Re: Gondorian clothing questions

Thanx again; these links are great. Though I wish they'd go into more detail about the terms for the individual components of Denethor and Faramir's outfits. I'll stick with the yahoo site's terminology if I can. I should really sit down and try to construct a basic vocabulary list of each character (in the story I'm co-writing)'s outfit, but I suspect that would take forever and make my head spin. I wish Tolkien had done so! He was specific on cloak colors and gowns and jewelry, but not on many other things. The costuming in LOTR was, I thought, terrific. I just love that scene with poor worried Aragorn sitting outside of Meduseld, then running into the hall in his shirt and trousers when the beacons are lit - a beggar-king still, not yet a Returned King.
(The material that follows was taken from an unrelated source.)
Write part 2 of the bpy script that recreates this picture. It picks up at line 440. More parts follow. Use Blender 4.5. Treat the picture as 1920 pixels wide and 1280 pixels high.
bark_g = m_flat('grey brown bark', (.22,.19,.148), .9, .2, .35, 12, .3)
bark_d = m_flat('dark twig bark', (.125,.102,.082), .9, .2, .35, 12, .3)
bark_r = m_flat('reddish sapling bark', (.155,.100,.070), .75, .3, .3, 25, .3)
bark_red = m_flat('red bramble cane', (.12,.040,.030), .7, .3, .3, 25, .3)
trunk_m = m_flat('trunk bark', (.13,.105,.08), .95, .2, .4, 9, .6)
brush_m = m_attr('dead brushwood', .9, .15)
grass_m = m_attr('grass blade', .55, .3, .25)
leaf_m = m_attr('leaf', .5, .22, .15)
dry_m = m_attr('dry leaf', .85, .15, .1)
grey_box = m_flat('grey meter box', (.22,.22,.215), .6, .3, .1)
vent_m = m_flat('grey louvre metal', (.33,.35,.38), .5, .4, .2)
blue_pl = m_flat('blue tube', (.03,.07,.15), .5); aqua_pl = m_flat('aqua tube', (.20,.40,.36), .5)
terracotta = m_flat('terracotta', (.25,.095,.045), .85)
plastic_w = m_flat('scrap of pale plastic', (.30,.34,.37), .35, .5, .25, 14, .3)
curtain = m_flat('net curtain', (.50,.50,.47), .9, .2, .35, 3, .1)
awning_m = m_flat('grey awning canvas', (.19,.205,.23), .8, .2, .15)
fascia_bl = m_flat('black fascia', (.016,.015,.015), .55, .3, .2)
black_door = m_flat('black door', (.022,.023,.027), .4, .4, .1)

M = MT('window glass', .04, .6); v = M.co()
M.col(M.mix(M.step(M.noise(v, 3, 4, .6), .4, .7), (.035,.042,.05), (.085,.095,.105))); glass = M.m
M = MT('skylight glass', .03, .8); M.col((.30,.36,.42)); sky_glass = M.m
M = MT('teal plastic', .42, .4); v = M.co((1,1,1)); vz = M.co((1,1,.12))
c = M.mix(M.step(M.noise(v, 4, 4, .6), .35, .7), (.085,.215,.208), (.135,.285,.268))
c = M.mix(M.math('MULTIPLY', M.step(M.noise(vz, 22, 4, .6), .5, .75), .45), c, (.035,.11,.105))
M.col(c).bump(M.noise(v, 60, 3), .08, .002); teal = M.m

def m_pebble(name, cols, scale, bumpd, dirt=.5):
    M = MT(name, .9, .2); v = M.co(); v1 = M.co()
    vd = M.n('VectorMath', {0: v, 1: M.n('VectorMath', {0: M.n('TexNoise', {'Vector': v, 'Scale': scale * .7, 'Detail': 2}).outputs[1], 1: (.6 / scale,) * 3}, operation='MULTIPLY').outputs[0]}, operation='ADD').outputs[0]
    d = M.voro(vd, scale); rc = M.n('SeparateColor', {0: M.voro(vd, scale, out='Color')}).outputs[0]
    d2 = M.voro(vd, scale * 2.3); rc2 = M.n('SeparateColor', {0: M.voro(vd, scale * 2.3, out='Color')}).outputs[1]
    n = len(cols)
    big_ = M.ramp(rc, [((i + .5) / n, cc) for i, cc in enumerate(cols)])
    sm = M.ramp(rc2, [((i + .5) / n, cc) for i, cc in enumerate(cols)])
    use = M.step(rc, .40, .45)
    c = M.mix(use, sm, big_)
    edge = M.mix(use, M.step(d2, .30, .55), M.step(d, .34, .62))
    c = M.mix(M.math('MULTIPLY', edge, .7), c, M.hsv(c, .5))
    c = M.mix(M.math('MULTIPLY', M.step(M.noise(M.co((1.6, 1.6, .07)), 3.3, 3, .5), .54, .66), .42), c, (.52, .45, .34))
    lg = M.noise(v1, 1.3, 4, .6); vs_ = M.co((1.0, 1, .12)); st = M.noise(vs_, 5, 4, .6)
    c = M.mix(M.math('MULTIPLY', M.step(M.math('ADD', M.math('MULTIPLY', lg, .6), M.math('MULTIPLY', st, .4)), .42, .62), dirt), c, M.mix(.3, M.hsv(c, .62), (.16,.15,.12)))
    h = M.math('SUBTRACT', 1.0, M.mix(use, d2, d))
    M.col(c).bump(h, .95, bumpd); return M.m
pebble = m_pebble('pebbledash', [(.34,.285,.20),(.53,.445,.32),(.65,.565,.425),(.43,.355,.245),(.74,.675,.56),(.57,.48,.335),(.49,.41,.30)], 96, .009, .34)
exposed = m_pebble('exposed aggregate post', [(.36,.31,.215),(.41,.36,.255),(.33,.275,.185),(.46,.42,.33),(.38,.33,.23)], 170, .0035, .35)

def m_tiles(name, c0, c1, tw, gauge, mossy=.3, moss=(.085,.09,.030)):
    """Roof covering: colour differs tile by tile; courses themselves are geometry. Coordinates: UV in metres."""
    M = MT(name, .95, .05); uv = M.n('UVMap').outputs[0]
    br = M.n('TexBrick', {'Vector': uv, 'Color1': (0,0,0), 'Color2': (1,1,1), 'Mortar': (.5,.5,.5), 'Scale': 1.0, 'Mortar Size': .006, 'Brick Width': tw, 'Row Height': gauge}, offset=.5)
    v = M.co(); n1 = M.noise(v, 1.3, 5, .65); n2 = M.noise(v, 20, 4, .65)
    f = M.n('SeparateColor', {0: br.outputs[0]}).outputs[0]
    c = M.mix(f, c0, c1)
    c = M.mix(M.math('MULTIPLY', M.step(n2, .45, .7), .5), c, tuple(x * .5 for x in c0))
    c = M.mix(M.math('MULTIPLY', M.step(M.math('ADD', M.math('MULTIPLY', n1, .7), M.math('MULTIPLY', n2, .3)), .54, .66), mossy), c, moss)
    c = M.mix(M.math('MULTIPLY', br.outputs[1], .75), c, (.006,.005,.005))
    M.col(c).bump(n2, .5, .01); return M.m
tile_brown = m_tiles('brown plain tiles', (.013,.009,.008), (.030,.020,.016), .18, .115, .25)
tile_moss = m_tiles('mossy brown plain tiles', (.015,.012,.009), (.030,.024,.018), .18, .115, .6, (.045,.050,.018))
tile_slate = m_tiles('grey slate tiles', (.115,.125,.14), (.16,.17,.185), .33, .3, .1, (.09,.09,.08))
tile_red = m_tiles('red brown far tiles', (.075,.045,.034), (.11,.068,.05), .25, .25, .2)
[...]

The outfits of Eomer, Theoden, Eowyn and the Rohirrim are gorgeous... And it always strikes me that Faramir's ranger cloak (probably the rest of the ranger cloaks too) is ragged, and his ranger outfit very worn, while Boromir always was dressed to perfection, though his garb was travel-stained, it was not ragged at all. Denethor didn't care what his secondborn wore, and Faramir didn't want to dress any finer than the rest of his rangers apart from a few insignia of rank like the white tree emblazon.... I just hope that the weather in NZ while all the movies were filmed was cool. I hate to think of the actors playing the humans suffocating in three or more layers of clothing and mail in 90-degree heat.... RAKSHA

 

 

Re: Gondorian clothing questions

I just hope that the weather in NZ while all the movies were filmed was cool. I hate to think of the actors playing the humans suffocating in three or more layers of clothing and mail in 90-degree heat.... It's actually easier to do than you might think, really. I've gone hiking with four layers (one of which was black vinyl, the rest of which was just black) on a hot day with the sun blazing full. As long as you stay well-hydrated and take a break every now and then, it's not so bad. It's not the most fun I've ever had, but it was doable. Back on topic, though... I agree that it's something of a shame that Tolkien didn't spend more time describing what everyone was wearing. Maybe if he had we would have been spared the sight of Ralph Bakshii's version of Boromir looking for all the world like some kind of gay Viking escapee from a Village People music video. But with the movies out now, most people have a pretty consistant idea of what the characters look like and what they might have worn. I'll admit to being in something of the same boat when it comes to archaic clothing terminology; I only have a slight inkling, despite claiming costuming as a hobby. So far I've been able to get by on my inferences and a little extra description pertaining to where the character wears the item of clothing. For instance, rather than saying "he wore a gambeson" I might say "he wore a gambeson over his linen shirt." The reader can then infer the location on the body and something of what it would look like. Tolkien's strength obviously wasn't in the area of textiles and there's nothing wrong with that. He wrote what he knew and that was what made his world come alive. As for the rest, one doesn't need to learn every detail about a topic to wing it. Looking forward to more of "Home to Heal." ^_^ Bado na sídh. Berz.